> **Goal**: Type out the records that follow, exactly as given.

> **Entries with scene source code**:
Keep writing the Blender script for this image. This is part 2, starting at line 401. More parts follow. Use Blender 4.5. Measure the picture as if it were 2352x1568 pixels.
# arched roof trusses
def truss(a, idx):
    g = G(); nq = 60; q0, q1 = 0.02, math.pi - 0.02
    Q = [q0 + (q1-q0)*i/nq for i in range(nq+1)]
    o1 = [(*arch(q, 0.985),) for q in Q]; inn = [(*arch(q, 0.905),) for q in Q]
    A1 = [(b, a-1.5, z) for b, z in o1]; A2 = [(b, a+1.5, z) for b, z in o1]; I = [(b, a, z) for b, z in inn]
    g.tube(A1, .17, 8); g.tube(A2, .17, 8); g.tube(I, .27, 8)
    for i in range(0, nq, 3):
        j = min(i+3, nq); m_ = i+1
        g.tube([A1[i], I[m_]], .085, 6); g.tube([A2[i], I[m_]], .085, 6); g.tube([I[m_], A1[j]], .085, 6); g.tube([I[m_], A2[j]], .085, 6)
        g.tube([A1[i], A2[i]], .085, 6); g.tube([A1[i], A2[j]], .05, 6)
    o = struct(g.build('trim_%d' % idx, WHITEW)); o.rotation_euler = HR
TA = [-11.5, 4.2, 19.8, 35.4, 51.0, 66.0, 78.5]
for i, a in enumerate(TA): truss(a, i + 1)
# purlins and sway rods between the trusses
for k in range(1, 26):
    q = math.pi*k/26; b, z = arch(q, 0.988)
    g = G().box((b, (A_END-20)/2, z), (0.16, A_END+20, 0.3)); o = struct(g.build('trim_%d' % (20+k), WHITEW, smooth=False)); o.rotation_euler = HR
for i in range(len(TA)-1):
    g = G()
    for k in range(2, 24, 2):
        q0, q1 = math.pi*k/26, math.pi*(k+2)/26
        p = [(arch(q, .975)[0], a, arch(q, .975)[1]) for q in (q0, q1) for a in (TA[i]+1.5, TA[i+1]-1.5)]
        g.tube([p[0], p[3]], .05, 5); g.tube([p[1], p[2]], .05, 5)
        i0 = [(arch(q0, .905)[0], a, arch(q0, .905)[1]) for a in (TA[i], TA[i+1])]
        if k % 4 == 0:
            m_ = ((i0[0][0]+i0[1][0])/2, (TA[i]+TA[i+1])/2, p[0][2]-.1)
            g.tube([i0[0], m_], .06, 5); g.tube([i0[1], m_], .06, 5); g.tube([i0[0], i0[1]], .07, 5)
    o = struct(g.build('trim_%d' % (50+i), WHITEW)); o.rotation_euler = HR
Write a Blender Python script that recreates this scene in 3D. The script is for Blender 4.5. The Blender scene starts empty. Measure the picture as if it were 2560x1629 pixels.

> **Solved exercise**:
Keep writing the Blender script for this image. This is part 2, starting at line 401. More parts follow. Use Blender 4.5. Measure the picture as if it were 2352x1568 pixels.
# arched roof trusses
def truss(a, idx):
    g = G(); nq = 60; q0, q1 = 0.02, math.pi - 0.02
    Q = [q0 + (q1-q0)*i/nq for i in range(nq+1)]
    o1 = [(*arch(q, 0.985),) for q in Q]; inn = [(*arch(q, 0.905),) for q in Q]
    A1 = [(b, a-1.5, z) for b, z in o1]; A2 = [(b, a+1.5, z) for b, z in o1]; I = [(b, a, z) for b, z in inn]
    g.tube(A1, .17, 8); g.tube(A2, .17, 8); g.tube(I, .27, 8)
    for i in range(0, nq, 3):
        j = min(i+3, nq); m_ = i+1
        g.tube([A1[i], I[m_]], .085, 6); g.tube([A2[i], I[m_]], .085, 6); g.tube([I[m_], A1[j]], .085, 6); g.tube([I[m_], A2[j]], .085, 6)
        g.tube([A1[i], A2[i]], .085, 6); g.tube([A1[i], A2[j]], .05, 6)
    o = struct(g.build('trim_%d' % idx, WHITEW)); o.rotation_euler = HR
TA = [-11.5, 4.2, 19.8, 35.4, 51.0, 66.0, 78.5]
for i, a in enumerate(TA): truss(a, i + 1)
# purlins and sway rods between the trusses
for k in range(1, 26):
    q = math.pi*k/26; b, z = arch(q, 0.988)
    g = G().box((b, (A_END-20)/2, z), (0.16, A_END+20, 0.3)); o = struct(g.build('trim_%d' % (20+k), WHITEW, smooth=False)); o.rotation_euler = HR
for i in range(len(TA)-1):
    g = G()
    for k in range(2, 24, 2):
        q0, q1 = math.pi*k/26, math.pi*(k+2)/26
        p = [(arch(q, .975)[0], a, arch(q, .975)[1]) for q in (q0, q1) for a in (TA[i]+1.5, TA[i+1]-1.5)]
        g.tube([p[0], p[3]], .05, 5); g.tube([p[1], p[2]], .05, 5)
        i0 = [(arch(q0, .905)[0], a, arch(q0, .905)[1]) for a in (TA[i], TA[i+1])]
        if k % 4 == 0:
            m_ = ((i0[0][0]+i0[1][0])/2, (TA[i]+TA[i+1])/2, p[0][2]-.1)
            g.tube([i0[0], m_], .06, 5); g.tube([i0[1], m_], .06, 5); g.tube([i0[0], i0[1]], .07, 5)
    o = struct(g.build('trim_%d' % (50+i), WHITEW)); o.rotation_euler = HR
Write a Blender Python script that recreates this scene in 3D. The script is for Blender 4.5. The Blender scene starts empty. Measure the picture as if it were 2560x1629 pixels.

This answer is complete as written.